** start **
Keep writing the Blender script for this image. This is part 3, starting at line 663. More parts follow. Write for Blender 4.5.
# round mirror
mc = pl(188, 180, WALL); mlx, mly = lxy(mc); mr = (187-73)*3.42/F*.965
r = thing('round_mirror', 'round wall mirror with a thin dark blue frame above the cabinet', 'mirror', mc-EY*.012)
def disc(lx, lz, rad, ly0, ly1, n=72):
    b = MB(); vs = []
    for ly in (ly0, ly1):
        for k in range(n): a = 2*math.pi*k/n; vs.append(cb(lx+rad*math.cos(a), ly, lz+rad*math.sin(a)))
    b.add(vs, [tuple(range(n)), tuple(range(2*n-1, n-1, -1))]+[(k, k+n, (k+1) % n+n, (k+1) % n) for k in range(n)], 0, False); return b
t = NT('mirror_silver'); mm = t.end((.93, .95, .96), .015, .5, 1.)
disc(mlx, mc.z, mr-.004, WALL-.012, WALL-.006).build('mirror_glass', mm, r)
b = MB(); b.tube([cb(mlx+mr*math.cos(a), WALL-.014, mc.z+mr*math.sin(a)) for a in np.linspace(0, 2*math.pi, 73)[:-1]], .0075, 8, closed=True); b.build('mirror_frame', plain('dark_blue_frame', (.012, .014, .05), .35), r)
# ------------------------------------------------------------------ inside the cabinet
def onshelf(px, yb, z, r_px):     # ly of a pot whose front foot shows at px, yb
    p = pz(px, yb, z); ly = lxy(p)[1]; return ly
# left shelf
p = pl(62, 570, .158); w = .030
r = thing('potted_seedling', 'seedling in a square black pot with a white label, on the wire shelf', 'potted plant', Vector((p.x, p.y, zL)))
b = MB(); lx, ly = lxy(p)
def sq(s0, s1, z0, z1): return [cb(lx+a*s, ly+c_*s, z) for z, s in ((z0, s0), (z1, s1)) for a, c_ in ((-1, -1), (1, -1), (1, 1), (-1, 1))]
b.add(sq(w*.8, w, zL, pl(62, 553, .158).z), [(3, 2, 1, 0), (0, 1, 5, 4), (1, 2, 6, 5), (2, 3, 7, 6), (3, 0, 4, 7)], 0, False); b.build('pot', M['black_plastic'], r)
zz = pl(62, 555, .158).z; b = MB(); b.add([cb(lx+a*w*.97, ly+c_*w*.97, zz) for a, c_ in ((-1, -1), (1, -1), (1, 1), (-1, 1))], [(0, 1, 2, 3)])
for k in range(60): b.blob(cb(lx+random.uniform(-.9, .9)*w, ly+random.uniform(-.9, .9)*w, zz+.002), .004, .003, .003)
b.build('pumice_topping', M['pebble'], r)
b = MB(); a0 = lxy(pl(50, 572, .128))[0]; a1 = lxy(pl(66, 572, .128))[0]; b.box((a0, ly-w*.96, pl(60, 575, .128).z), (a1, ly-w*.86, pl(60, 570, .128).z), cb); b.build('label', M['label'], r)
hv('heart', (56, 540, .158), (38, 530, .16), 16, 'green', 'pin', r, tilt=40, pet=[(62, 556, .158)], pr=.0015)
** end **
- **Exercise**
Return all of the data exactly as it reads.

- **Output of the exercise**
Keep writing the Blender script for this image. This is part 3, starting at line 663. More parts follow. Write for Blender 4.5.
# round mirror
mc = pl(188, 180, WALL); mlx, mly = lxy(mc); mr = (187-73)*3.42/F*.965
r = thing('round_mirror', 'round wall mirror with a thin dark blue frame above the cabinet', 'mirror', mc-EY*.012)
def disc(lx, lz, rad, ly0, ly1, n=72):
    b = MB(); vs = []
    for ly in (ly0, ly1):
        for k in range(n): a = 2*math.pi*k/n; vs.append(cb(lx+rad*math.cos(a), ly, lz+rad*math.sin(a)))
    b.add(vs, [tuple(range(n)), tuple(range(2*n-1, n-1, -1))]+[(k, k+n, (k+1) % n+n, (k+1) % n) for k in range(n)], 0, False); return b
t = NT('mirror_silver'); mm = t.end((.93, .95, .96), .015, .5, 1.)
disc(mlx, mc.z, mr-.004, WALL-.012, WALL-.006).build('mirror_glass', mm, r)
b = MB(); b.tube([cb(mlx+mr*math.cos(a), WALL-.014, mc.z+mr*math.sin(a)) for a in np.linspace(0, 2*math.pi, 73)[:-1]], .0075, 8, closed=True); b.build('mirror_frame', plain('dark_blue_frame', (.012, .014, .05), .35), r)
# ------------------------------------------------------------------ inside the cabinet
def onshelf(px, yb, z, r_px):     # ly of a pot whose front foot shows at px, yb
    p = pz(px, yb, z); ly = lxy(p)[1]; return ly
# left shelf
p = pl(62, 570, .158); w = .030
r = thing('potted_seedling', 'seedling in a square black pot with a white label, on the wire shelf', 'potted plant', Vector((p.x, p.y, zL)))
b = MB(); lx, ly = lxy(p)
def sq(s0, s1, z0, z1): return [cb(lx+a*s, ly+c_*s, z) for z, s in ((z0, s0), (z1, s1)) for a, c_ in ((-1, -1), (1, -1), (1, 1), (-1, 1))]
b.add(sq(w*.8, w, zL, pl(62, 553, .158).z), [(3, 2, 1, 0), (0, 1, 5, 4), (1, 2, 6, 5), (2, 3, 7, 6), (3, 0, 4, 7)], 0, False); b.build('pot', M['black_plastic'], r)
zz = pl(62, 555, .158).z; b = MB(); b.add([cb(lx+a*w*.97, ly+c_*w*.97, zz) for a, c_ in ((-1, -1), (1, -1), (1, 1), (-1, 1))], [(0, 1, 2, 3)])
for k in range(60): b.blob(cb(lx+random.uniform(-.9, .9)*w, ly+random.uniform(-.9, .9)*w, zz+.002), .004, .003, .003)
b.build('pumice_topping', M['pebble'], r)
b = MB(); a0 = lxy(pl(50, 572, .128))[0]; a1 = lxy(pl(66, 572, .128))[0]; b.box((a0, ly-w*.96, pl(60, 575, .128).z), (a1, ly-w*.86, pl(60, 570, .128).z), cb); b.build('label', M['label'], r)
hv('heart', (56, 540, .158), (38, 530, .16), 16, 'green', 'pin', r, tilt=40, pet=[(62, 556, .158)], pr=.0015)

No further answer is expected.